Typically, he said, the refugees he works with arrive ready and willing to work.
“They want to work,” he said. “They want to see something better for their family than they’ve experienced.”
Oehrig said historically most of the refugees who have settled in Minnesota are Karen, Bhutanese, Somali, Congolese and from the former Soviet Union. In southwest Minnesota, he said many Karen people have settled in Marshall and Worthington.
Oehrig said the reasons the refugees have fled their countries of origin vary, but that there is often tension or active war in the countries they come from and they are at risk of persecution or death due to their religious, social or political affiliations.
Local resettlement
Information from DHS shows that one refugee resettled in Pipestone County in the last five years and that was in fiscal year 2017. Among Minnesota counties, Ramsey County has taken in the largest number of refugees over the last five years at 4,215 with Hennepin County second with 1,345.
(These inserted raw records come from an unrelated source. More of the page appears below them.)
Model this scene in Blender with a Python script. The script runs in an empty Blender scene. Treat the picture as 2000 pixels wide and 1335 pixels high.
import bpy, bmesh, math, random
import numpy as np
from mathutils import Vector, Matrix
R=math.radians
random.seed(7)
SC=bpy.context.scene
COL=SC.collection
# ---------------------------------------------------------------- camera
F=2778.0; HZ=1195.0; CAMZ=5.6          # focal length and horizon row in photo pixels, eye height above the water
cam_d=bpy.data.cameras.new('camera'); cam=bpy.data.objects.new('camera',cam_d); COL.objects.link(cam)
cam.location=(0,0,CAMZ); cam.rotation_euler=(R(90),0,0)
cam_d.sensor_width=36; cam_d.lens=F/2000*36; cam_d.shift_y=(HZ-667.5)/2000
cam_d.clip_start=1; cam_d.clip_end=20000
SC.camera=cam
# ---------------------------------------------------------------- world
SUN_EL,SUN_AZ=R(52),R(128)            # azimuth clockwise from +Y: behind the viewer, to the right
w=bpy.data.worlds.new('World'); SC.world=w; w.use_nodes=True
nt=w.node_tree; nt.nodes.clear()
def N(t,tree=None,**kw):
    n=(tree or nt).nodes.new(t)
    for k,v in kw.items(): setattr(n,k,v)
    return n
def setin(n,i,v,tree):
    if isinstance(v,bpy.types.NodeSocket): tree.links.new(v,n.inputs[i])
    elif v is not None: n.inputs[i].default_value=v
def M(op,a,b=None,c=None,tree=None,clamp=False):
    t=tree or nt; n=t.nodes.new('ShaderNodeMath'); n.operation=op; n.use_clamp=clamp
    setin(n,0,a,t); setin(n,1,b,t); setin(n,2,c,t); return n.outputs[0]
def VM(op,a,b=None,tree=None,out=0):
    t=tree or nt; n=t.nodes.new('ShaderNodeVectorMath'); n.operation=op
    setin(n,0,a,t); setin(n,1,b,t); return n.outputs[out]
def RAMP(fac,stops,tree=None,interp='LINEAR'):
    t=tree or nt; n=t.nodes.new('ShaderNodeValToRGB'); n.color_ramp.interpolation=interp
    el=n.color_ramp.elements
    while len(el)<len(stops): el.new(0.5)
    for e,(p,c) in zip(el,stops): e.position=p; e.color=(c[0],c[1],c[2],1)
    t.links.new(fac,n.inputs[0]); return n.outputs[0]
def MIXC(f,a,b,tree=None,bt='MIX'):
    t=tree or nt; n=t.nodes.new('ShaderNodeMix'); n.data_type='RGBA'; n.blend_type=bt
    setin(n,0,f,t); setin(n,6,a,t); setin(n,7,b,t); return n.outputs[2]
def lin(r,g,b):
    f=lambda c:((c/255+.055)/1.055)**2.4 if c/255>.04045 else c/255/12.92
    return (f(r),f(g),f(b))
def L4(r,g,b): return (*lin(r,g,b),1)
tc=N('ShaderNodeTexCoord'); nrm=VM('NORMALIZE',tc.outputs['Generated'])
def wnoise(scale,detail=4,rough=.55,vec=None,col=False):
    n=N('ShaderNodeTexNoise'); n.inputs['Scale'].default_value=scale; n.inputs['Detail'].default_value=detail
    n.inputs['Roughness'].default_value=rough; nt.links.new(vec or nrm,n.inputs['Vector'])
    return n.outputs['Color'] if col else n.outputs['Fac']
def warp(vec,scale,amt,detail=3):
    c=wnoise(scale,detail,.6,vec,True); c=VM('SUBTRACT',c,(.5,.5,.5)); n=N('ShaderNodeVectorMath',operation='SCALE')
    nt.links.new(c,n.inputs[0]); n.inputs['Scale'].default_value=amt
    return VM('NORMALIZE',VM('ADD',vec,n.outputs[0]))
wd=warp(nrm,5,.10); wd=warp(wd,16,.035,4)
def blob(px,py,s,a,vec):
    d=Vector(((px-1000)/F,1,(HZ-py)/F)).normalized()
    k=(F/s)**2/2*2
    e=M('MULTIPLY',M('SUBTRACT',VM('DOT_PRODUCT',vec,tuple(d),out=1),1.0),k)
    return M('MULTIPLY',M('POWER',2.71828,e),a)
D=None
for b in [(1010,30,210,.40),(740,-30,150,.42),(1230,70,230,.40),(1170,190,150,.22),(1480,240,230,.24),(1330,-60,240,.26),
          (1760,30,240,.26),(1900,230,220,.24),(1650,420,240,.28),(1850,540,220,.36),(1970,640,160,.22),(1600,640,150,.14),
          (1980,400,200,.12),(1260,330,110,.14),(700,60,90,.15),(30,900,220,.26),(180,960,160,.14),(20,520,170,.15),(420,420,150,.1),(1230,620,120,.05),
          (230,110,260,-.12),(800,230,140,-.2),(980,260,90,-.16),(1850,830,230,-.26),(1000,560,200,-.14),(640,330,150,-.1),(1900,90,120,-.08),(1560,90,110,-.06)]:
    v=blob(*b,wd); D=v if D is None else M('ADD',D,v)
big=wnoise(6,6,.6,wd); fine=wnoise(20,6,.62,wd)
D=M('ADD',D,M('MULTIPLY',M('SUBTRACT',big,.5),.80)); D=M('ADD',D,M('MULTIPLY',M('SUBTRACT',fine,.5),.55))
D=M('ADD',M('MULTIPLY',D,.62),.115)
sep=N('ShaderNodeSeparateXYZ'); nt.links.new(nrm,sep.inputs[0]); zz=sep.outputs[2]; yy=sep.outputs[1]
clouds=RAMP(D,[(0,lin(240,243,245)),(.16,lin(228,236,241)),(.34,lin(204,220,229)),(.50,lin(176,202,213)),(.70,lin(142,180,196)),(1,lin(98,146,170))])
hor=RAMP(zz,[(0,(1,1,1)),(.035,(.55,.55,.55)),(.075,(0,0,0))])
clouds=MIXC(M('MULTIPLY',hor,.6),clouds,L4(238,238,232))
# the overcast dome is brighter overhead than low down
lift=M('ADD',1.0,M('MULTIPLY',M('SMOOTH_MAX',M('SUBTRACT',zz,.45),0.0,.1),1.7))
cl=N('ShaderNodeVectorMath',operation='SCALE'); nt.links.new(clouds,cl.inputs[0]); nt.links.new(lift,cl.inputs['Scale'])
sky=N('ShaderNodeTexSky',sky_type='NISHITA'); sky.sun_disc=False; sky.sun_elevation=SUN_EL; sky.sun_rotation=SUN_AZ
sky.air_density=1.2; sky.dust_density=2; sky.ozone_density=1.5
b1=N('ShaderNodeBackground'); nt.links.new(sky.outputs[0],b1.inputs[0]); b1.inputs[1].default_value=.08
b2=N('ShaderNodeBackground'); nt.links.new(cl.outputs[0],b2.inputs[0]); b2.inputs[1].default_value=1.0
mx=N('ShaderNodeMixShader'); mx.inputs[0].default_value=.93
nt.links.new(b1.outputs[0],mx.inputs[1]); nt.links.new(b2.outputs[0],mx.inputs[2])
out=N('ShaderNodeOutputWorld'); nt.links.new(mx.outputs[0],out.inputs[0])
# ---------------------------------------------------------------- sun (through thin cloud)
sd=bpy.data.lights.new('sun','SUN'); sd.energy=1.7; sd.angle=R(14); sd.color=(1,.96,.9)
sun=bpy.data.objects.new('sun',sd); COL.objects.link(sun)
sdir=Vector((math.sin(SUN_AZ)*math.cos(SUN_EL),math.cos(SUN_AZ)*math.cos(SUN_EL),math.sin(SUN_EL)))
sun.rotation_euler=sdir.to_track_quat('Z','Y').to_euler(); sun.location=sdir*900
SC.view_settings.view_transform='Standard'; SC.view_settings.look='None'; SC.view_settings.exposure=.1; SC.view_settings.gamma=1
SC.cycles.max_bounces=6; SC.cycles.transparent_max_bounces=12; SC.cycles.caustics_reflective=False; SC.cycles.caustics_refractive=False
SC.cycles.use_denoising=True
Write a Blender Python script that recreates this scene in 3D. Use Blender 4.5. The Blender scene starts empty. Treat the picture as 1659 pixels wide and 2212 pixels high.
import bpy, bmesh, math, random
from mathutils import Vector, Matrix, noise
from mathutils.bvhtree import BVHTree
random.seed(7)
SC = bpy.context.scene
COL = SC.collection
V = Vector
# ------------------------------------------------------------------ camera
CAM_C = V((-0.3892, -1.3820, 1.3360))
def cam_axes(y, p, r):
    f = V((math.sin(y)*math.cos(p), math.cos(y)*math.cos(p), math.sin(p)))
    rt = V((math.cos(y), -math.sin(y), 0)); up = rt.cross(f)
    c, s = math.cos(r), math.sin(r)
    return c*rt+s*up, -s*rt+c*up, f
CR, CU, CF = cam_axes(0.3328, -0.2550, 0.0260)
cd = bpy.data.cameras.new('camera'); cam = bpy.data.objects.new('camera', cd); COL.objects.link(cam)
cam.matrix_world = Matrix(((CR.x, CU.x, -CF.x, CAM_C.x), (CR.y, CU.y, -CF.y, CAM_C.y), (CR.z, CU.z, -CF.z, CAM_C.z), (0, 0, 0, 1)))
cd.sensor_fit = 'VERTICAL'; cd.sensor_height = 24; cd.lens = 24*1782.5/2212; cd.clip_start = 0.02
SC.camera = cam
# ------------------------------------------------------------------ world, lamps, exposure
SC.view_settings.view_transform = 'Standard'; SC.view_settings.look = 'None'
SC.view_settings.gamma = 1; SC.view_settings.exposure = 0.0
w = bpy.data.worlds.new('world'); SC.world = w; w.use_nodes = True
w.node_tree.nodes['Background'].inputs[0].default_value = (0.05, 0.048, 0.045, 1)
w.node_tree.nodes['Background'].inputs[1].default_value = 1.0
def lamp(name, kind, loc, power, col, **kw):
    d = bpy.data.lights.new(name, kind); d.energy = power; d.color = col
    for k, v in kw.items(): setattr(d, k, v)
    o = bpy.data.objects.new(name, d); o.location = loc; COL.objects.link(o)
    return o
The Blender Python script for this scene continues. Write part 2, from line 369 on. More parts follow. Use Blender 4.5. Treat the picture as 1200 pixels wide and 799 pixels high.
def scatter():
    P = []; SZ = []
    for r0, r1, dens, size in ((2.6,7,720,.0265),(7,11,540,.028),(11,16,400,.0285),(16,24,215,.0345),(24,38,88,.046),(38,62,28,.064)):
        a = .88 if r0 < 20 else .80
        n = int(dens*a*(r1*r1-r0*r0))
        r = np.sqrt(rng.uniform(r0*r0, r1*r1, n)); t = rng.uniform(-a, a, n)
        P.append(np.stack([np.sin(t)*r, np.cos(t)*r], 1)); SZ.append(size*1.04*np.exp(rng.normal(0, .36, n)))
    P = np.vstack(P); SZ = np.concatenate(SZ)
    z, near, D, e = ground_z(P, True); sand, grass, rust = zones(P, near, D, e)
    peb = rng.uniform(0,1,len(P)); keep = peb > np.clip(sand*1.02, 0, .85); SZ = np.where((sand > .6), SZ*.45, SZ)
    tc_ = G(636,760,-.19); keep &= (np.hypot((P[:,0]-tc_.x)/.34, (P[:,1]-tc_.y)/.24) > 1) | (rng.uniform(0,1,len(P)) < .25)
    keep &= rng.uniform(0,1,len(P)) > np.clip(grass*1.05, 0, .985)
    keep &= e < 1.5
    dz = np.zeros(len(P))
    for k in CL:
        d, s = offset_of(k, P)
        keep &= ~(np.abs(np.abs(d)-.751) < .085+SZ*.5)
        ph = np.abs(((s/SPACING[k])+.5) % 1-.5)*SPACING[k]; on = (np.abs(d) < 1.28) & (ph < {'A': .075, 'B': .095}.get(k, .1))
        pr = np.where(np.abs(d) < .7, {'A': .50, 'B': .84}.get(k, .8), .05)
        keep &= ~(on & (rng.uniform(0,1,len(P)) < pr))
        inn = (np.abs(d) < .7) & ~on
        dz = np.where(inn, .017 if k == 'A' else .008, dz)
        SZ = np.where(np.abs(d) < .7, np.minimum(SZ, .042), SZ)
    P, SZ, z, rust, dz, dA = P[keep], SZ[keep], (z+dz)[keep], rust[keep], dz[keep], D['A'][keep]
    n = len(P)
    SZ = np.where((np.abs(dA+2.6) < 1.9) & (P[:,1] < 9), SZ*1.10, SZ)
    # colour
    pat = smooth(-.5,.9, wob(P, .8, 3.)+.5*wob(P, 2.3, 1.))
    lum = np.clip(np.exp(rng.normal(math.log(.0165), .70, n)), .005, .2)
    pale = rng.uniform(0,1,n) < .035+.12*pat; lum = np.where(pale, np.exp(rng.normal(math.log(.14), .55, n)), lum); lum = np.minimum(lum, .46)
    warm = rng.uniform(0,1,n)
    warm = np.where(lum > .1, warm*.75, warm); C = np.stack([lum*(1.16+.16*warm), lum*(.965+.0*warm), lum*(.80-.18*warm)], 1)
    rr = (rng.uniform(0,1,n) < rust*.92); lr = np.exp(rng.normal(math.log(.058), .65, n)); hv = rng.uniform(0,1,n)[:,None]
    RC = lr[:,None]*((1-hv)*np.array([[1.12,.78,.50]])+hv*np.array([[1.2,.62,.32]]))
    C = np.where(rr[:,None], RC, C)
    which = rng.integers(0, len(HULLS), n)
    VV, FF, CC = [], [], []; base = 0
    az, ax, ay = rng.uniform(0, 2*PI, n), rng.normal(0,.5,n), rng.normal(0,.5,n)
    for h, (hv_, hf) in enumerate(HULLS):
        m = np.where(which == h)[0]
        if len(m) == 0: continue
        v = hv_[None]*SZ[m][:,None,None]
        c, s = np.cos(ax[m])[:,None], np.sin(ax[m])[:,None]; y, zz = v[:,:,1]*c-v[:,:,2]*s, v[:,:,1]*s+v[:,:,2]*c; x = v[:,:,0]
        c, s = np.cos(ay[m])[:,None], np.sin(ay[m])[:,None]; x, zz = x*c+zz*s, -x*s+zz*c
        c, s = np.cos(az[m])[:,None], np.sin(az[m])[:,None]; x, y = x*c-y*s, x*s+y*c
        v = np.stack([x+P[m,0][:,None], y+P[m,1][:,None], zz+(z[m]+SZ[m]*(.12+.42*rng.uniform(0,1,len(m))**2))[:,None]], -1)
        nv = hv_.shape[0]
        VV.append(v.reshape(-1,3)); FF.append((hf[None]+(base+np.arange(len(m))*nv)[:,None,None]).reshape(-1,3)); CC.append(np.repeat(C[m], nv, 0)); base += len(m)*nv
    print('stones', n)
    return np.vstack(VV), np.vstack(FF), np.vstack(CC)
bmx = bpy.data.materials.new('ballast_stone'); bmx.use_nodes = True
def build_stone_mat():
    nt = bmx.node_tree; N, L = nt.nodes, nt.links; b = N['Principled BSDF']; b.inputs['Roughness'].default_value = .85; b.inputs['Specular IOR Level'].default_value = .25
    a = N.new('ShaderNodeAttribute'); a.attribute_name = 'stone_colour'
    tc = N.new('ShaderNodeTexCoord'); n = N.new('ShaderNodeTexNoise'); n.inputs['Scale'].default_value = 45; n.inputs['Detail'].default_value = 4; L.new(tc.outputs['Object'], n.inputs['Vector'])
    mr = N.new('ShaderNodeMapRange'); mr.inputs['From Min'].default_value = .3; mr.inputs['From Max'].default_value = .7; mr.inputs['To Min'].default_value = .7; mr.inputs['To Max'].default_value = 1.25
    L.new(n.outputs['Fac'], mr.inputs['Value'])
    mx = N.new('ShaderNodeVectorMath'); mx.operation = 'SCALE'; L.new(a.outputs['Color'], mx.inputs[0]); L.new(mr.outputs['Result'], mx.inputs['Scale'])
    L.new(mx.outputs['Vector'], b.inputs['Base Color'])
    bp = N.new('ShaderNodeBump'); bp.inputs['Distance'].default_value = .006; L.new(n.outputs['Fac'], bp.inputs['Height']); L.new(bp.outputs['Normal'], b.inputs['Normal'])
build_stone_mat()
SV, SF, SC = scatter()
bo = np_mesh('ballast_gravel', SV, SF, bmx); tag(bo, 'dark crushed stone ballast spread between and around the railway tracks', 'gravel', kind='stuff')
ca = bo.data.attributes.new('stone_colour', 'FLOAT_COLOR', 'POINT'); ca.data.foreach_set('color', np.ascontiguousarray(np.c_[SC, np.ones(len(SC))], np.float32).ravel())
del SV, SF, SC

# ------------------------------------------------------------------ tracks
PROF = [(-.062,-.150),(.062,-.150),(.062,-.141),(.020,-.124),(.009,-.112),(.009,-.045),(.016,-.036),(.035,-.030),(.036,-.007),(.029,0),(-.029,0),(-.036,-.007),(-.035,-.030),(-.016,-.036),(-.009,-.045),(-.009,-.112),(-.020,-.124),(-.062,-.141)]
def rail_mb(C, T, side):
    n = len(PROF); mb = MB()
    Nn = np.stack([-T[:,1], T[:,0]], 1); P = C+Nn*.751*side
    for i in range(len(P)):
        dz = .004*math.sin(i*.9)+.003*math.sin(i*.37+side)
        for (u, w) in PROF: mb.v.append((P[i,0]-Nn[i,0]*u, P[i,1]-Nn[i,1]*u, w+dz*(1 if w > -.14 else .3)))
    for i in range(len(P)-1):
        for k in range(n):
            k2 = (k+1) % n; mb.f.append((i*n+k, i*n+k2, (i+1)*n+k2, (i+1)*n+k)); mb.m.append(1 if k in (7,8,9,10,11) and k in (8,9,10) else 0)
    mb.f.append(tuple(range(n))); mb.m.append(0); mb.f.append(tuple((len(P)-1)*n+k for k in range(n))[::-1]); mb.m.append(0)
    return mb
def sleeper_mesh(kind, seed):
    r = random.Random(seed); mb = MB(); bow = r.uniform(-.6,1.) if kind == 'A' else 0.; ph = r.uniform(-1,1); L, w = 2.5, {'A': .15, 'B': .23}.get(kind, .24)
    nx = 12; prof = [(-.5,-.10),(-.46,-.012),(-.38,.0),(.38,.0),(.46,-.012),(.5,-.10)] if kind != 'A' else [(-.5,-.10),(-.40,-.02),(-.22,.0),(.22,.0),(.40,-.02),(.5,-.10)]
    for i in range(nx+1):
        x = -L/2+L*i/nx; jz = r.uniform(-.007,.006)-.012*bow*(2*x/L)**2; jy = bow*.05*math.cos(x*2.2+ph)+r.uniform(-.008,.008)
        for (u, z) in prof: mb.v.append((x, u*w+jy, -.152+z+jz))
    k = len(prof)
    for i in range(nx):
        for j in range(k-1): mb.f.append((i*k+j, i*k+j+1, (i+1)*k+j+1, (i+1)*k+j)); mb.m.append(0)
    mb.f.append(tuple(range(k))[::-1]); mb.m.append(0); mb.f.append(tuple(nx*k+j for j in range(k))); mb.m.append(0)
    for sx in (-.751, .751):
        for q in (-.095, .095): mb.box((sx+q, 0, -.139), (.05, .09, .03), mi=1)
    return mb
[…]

There have been 8,128 refugees who have resettled in Minnesota as a whole over the last five years, with decreasing numbers in recent years. The five-year high was 3,059 refugees in fiscal year 2016 and the low was 663 in 2018. There were 848 refugees who settled in Minnesota in 2019.
DHS attributes the decline in recent years to “the Trump administration’s annual lowering of the national admissions cap.” The cap for fiscal year 2020 is 18,000, which is the lowest in U.S. history, according to DHS. The ceiling was 30,000 in 2019 and 45,000 in 2018, according to the Migration Policy Institute.
Oehrig said the cap was over 200,000 in the 1980s and had typically been around 75,000 to 80,000 over the last 20 years prior to Trump taking office.
According to the UNHCR, there are 25.9 million refugees in the world.
“About .5 percent of the world’s refugees ever get resettled to another country,” Oehrig said.